Stored records:
##############################

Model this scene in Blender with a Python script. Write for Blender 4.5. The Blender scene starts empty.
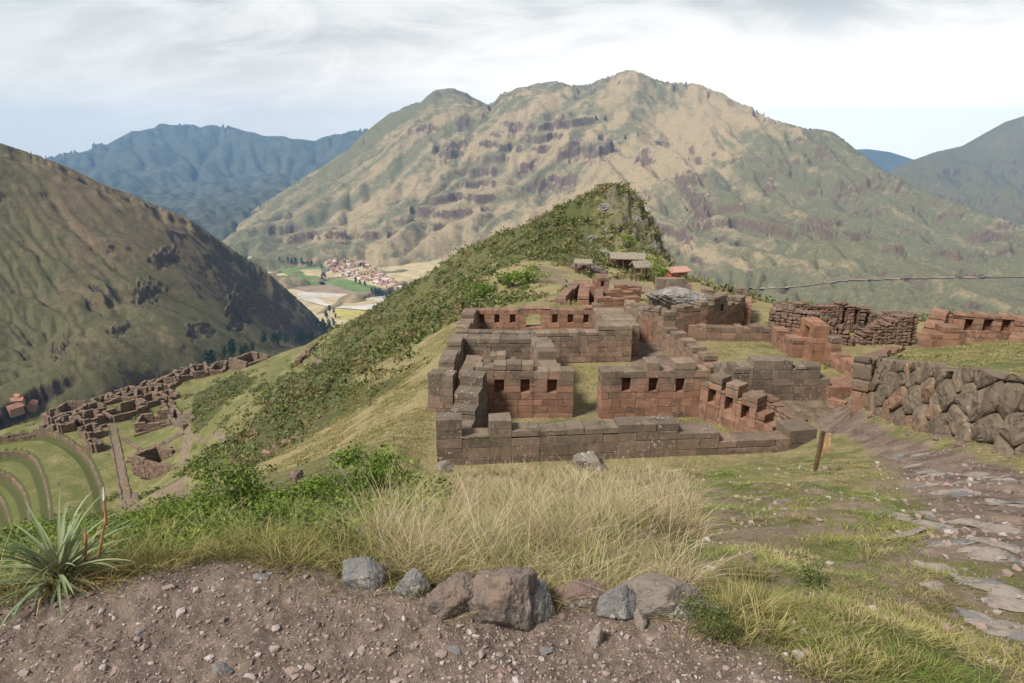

##############################

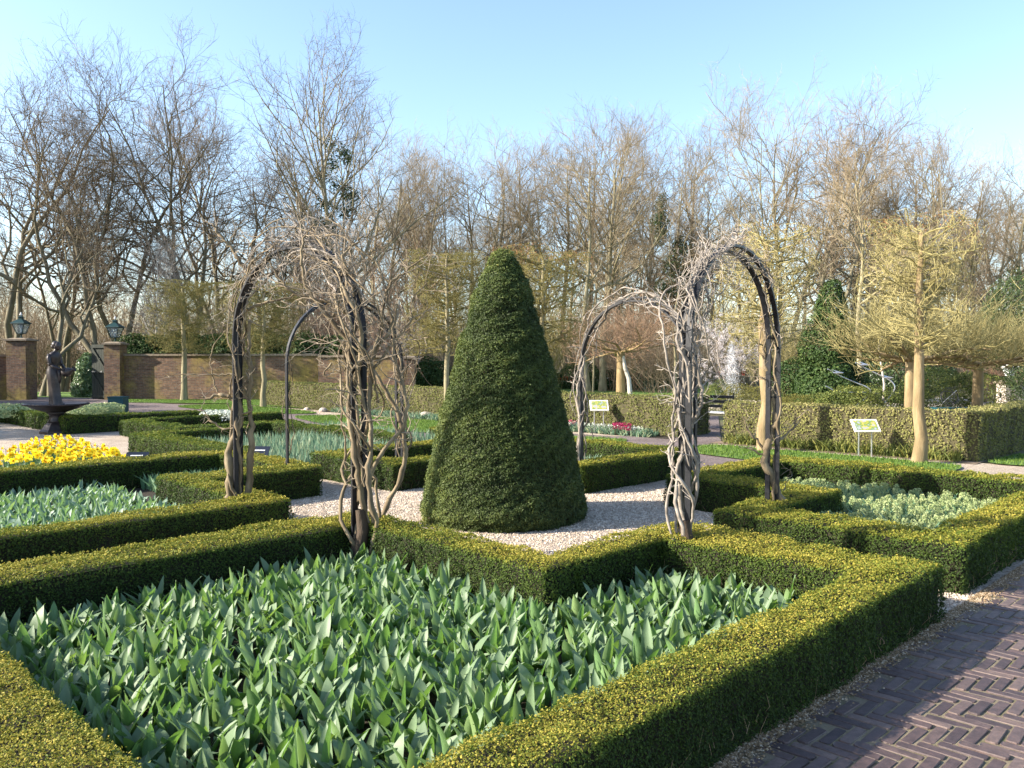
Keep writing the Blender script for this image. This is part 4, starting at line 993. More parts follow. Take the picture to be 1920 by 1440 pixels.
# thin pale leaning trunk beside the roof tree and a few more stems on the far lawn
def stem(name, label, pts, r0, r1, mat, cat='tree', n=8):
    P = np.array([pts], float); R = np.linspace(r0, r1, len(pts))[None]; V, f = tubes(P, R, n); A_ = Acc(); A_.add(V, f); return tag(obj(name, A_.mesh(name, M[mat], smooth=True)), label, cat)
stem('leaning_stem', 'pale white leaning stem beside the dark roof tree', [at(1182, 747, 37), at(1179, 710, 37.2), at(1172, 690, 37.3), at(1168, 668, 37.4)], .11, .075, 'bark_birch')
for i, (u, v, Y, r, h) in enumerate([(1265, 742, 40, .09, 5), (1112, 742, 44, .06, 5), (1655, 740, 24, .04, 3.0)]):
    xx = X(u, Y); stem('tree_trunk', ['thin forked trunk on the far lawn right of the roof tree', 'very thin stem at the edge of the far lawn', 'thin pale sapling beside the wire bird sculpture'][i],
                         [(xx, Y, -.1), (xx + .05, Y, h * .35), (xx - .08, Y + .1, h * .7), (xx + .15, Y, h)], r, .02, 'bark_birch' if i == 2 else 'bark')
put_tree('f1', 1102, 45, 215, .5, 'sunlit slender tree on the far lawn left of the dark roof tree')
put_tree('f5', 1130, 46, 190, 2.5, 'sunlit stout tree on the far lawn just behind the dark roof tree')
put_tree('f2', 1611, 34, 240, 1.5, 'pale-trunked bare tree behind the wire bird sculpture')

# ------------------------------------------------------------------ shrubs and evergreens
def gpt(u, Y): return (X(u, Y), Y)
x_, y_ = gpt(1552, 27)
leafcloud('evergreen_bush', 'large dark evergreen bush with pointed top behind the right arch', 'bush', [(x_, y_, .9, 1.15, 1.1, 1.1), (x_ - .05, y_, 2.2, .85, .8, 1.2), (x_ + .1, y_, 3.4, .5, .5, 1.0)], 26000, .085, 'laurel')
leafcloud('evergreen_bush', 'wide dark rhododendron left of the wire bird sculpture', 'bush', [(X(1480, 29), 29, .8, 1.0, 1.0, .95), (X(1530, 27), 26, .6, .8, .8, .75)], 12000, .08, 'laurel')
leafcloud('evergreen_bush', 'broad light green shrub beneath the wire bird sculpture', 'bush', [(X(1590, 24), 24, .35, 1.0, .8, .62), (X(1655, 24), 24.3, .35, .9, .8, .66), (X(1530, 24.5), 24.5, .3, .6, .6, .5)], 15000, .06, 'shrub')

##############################

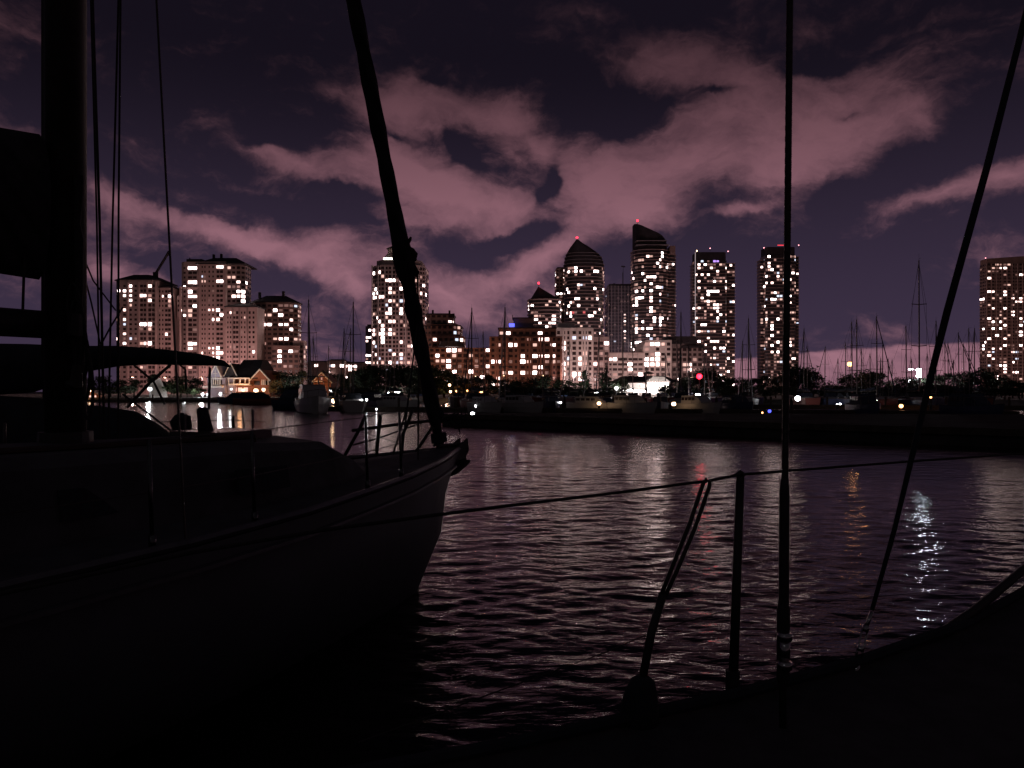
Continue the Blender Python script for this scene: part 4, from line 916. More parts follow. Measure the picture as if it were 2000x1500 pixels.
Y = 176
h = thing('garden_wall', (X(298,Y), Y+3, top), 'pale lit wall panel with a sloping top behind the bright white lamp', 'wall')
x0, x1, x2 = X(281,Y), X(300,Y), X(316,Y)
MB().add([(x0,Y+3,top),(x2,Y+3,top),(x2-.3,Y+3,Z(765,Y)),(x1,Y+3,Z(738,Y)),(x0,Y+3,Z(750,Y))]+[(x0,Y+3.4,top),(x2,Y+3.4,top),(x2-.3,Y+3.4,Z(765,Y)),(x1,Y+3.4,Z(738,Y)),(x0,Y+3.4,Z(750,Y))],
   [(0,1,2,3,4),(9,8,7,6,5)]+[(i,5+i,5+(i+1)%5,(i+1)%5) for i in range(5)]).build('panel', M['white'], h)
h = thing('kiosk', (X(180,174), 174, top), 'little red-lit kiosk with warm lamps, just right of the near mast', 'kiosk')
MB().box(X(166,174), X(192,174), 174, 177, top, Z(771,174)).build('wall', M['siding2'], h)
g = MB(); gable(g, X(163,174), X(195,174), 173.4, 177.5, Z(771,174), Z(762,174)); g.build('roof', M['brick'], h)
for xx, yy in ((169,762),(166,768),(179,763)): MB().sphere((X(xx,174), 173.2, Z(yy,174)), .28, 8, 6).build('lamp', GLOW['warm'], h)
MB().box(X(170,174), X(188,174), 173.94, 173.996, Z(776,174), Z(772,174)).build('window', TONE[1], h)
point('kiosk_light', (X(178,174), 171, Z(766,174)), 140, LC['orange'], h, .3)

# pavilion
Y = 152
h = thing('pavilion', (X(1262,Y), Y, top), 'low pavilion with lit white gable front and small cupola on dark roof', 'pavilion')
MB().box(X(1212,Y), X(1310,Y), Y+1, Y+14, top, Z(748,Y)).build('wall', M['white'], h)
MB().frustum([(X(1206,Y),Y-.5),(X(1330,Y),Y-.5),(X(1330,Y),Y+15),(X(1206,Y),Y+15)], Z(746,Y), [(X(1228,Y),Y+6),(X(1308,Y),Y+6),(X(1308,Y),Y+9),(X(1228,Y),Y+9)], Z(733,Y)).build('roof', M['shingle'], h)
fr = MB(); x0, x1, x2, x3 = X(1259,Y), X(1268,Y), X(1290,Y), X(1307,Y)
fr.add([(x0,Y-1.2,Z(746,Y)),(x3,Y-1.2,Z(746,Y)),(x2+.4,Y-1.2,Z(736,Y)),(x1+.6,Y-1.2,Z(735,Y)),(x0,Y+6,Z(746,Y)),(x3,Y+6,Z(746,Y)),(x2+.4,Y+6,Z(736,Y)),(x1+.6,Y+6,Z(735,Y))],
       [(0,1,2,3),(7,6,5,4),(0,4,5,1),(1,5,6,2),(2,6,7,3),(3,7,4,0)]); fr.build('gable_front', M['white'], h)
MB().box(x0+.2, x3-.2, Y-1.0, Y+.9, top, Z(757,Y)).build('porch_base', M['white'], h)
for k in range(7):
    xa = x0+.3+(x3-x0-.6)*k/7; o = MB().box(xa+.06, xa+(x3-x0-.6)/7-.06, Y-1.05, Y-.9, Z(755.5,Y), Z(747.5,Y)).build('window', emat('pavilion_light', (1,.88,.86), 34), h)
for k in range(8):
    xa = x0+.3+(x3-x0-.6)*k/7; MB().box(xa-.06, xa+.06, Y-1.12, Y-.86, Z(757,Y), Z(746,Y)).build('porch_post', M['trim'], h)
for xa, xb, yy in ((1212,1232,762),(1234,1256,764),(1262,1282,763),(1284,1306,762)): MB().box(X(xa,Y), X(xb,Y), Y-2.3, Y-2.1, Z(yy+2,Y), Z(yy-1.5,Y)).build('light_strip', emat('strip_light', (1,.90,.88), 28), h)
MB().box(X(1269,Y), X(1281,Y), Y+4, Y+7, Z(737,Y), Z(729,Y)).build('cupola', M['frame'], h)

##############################

What you will do: The answer must consist solely of the number of lines in the entries that contain the word "picture".

Solution below: 2